■ Dataset content:
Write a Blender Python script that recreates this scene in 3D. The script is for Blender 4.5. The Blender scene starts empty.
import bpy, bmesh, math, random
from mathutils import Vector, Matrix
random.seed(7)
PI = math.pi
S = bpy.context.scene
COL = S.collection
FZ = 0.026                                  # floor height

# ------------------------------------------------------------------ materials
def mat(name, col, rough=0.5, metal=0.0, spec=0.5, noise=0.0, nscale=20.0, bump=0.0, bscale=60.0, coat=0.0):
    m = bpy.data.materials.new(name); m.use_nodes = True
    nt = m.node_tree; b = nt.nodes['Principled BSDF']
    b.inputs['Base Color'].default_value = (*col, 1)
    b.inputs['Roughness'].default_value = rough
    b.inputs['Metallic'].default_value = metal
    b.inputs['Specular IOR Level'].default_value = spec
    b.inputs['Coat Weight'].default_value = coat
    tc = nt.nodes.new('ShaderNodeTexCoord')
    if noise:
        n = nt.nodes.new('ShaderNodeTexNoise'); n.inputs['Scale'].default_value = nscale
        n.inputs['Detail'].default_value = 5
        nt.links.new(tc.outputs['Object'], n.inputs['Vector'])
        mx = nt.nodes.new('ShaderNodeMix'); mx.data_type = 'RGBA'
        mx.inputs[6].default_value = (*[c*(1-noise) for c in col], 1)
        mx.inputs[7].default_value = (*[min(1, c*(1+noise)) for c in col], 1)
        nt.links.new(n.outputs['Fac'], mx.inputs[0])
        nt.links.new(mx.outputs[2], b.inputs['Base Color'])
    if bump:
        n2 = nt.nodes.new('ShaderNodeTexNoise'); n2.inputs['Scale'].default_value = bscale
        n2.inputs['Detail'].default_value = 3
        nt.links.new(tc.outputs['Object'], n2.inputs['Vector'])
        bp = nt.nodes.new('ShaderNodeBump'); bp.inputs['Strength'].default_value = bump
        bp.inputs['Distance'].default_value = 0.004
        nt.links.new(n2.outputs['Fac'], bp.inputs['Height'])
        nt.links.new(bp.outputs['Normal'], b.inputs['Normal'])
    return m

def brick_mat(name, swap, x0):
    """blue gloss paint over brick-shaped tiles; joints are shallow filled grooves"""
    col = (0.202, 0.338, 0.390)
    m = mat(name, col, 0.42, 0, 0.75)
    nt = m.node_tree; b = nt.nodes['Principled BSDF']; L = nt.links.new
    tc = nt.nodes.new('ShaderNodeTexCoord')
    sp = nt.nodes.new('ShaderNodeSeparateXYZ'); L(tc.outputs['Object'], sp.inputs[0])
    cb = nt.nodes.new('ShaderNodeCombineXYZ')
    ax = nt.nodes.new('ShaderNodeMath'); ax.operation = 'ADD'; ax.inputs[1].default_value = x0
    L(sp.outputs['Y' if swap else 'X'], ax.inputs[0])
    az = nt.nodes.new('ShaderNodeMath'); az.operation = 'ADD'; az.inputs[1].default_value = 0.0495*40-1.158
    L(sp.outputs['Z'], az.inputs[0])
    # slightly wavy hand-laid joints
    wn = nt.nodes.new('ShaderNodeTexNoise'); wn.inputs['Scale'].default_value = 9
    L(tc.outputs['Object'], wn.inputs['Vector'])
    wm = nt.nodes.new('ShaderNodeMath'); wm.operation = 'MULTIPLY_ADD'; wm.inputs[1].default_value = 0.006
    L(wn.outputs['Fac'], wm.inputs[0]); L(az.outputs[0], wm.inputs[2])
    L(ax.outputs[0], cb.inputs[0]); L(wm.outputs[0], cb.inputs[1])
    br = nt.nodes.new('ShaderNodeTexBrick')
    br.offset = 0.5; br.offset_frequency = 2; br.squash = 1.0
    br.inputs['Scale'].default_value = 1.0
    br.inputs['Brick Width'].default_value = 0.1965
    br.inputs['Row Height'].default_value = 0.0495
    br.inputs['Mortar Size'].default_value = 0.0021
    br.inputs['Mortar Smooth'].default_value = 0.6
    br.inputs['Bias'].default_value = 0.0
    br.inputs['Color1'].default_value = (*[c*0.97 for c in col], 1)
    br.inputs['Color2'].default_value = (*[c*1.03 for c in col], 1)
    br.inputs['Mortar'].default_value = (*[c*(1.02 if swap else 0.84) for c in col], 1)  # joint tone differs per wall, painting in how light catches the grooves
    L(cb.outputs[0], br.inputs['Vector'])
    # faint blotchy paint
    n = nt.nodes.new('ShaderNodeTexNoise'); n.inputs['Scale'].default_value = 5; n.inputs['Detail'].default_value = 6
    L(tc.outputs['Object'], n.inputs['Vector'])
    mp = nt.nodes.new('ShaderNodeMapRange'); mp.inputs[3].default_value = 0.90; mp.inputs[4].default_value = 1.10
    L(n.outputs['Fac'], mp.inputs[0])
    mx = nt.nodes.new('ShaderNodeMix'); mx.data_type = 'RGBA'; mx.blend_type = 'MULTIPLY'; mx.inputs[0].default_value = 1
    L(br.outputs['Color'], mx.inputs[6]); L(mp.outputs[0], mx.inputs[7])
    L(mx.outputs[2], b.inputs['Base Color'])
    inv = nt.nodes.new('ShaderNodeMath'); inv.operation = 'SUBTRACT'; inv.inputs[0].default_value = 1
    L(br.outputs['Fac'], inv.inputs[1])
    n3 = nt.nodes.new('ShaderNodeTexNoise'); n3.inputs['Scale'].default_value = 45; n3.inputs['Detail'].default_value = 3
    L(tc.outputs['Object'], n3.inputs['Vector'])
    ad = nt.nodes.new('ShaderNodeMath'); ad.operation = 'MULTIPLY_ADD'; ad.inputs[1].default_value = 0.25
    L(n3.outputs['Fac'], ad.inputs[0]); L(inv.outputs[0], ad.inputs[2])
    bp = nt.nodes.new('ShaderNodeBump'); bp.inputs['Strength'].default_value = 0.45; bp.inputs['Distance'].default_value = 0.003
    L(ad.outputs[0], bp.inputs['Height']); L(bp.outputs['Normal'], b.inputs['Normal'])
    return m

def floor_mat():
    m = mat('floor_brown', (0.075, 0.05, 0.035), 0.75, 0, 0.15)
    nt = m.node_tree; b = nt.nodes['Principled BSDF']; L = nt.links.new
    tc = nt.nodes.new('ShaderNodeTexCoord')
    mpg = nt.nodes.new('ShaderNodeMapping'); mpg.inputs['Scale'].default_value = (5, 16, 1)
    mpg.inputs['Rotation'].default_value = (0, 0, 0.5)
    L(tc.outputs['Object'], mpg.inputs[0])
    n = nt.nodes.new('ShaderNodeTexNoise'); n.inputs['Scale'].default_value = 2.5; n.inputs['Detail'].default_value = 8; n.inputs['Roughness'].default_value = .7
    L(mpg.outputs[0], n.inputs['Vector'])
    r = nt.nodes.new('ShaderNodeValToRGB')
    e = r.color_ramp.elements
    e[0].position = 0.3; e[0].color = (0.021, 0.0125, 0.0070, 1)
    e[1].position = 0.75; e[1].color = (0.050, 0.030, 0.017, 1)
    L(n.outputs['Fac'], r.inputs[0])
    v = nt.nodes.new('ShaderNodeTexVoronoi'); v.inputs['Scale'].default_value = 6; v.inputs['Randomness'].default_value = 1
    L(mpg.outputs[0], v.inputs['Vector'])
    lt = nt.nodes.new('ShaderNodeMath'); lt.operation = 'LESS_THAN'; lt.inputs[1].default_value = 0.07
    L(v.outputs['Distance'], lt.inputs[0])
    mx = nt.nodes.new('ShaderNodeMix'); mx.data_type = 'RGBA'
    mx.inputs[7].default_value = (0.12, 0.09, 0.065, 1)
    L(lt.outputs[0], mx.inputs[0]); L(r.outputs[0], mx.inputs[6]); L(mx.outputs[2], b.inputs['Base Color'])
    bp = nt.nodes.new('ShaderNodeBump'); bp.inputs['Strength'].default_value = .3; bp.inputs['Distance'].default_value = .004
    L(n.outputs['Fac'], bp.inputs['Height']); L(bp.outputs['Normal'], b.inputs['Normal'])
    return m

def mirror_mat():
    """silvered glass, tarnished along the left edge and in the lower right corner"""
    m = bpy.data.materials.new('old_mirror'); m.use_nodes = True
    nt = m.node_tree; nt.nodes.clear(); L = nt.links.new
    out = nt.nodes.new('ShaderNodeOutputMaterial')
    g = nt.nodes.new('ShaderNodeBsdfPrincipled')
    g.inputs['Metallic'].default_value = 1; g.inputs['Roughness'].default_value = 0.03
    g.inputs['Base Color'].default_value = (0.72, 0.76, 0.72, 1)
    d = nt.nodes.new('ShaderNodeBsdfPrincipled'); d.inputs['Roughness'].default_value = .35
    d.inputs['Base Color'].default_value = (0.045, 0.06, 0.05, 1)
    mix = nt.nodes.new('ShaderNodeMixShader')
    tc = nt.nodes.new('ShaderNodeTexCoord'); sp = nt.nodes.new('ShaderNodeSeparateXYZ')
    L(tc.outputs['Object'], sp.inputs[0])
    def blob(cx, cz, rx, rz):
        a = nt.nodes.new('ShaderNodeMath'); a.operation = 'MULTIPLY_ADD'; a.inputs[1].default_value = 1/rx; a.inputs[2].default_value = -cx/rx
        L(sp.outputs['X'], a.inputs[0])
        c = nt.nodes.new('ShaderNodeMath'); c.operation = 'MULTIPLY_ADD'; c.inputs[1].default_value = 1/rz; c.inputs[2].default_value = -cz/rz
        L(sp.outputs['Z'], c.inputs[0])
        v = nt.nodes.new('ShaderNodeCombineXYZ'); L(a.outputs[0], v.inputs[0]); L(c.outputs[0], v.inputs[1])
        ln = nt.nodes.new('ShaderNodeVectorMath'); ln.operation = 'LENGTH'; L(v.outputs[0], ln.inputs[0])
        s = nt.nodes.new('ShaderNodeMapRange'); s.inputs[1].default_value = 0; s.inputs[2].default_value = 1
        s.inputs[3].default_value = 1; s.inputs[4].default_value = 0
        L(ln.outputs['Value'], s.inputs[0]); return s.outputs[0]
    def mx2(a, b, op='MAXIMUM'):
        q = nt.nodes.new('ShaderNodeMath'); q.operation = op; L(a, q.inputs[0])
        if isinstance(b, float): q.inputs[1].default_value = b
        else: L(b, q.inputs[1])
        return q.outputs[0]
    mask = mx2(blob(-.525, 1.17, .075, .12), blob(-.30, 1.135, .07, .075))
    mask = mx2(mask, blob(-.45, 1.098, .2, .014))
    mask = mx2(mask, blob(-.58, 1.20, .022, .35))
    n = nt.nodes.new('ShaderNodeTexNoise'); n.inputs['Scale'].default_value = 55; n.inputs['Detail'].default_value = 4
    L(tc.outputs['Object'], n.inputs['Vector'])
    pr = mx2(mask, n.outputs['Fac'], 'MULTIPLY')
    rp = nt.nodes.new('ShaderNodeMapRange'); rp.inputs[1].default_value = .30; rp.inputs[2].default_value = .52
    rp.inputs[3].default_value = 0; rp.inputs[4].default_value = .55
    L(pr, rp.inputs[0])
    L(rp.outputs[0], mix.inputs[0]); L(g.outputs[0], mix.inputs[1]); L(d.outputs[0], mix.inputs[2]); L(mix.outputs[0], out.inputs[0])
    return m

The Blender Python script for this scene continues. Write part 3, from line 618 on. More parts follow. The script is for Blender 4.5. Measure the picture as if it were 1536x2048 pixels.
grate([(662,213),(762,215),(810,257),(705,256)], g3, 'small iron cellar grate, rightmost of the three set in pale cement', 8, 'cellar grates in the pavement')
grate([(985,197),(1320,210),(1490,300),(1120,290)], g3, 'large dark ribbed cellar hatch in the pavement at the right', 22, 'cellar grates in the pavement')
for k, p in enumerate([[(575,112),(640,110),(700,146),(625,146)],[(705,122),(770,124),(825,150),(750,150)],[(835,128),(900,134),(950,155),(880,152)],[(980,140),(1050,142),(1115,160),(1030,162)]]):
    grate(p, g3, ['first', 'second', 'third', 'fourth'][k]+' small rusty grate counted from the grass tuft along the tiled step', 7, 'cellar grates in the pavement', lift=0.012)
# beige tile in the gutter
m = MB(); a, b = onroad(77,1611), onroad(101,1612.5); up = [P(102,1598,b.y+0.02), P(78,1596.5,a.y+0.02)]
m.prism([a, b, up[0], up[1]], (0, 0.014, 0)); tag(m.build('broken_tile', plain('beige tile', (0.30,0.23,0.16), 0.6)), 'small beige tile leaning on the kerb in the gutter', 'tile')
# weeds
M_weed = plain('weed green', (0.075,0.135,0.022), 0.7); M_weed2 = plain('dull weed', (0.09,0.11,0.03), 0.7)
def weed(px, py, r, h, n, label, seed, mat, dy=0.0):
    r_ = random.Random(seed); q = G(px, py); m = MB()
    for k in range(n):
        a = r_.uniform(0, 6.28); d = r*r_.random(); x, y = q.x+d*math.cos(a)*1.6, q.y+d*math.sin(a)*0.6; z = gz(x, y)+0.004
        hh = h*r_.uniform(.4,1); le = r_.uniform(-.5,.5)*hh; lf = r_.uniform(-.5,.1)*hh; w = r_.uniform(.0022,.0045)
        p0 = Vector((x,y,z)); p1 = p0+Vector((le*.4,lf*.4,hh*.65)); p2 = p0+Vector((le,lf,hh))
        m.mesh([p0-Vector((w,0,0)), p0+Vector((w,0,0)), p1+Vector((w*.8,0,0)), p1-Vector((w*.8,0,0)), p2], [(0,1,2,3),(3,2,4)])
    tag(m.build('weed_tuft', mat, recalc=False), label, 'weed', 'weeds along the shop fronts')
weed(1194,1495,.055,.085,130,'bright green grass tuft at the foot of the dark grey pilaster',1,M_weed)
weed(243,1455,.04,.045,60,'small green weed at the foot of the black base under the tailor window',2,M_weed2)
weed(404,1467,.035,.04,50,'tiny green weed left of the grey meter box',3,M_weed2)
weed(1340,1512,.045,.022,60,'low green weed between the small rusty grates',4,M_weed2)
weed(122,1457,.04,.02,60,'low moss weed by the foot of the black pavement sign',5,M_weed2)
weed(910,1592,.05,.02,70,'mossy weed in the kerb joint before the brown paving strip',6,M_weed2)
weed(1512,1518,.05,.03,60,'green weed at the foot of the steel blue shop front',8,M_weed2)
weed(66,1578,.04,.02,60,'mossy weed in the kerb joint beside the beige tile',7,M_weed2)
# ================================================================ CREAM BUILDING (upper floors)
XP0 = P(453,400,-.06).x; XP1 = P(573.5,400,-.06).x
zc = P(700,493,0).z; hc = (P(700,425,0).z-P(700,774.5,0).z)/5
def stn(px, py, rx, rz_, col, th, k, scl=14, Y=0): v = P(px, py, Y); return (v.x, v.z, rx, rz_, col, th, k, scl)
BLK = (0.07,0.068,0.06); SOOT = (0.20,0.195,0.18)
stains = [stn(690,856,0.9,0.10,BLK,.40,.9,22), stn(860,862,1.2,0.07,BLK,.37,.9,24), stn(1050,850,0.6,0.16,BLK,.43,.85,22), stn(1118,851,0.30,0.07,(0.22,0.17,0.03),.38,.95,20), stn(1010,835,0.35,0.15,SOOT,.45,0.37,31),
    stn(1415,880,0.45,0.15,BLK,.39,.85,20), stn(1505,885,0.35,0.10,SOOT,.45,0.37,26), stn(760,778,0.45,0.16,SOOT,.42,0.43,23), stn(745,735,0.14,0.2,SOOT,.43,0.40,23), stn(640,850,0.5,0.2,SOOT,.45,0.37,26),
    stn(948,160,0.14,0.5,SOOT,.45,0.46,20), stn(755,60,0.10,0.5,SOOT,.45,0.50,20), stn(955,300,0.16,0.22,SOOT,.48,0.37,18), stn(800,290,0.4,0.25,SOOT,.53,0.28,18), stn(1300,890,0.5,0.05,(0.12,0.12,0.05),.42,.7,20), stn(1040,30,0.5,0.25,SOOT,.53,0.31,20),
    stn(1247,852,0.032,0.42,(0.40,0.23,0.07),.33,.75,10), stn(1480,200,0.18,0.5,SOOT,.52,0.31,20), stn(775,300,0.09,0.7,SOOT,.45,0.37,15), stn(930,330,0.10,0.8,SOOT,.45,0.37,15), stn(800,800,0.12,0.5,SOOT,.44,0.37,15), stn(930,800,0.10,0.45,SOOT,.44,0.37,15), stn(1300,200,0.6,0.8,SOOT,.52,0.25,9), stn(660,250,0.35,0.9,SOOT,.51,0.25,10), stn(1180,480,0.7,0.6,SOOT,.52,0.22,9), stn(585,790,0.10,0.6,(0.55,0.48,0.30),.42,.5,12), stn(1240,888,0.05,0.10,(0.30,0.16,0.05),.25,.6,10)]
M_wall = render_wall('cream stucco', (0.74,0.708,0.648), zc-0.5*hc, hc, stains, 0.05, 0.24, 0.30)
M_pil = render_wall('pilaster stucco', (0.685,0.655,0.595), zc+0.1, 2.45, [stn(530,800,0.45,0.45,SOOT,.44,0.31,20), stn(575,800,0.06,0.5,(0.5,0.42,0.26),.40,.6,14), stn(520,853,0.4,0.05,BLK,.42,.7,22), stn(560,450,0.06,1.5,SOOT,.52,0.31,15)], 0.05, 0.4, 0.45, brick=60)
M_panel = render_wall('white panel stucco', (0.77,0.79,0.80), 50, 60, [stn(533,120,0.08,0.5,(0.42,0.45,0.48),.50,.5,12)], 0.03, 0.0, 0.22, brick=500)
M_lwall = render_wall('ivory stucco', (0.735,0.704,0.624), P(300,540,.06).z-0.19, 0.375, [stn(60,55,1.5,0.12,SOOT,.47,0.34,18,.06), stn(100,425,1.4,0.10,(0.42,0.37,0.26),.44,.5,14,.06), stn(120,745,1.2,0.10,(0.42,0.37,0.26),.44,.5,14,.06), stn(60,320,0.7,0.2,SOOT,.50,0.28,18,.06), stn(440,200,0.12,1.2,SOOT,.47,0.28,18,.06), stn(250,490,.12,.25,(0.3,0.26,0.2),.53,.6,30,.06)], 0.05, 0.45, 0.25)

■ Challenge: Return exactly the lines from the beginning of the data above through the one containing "# floor height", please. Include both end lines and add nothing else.

■ In response:
Write a Blender Python script that recreates this scene in 3D. The script is for Blender 4.5. The Blender scene starts empty.
import bpy, bmesh, math, random
from mathutils import Vector, Matrix
random.seed(7)
PI = math.pi
S = bpy.context.scene
COL = S.collection
FZ = 0.026                                  # floor height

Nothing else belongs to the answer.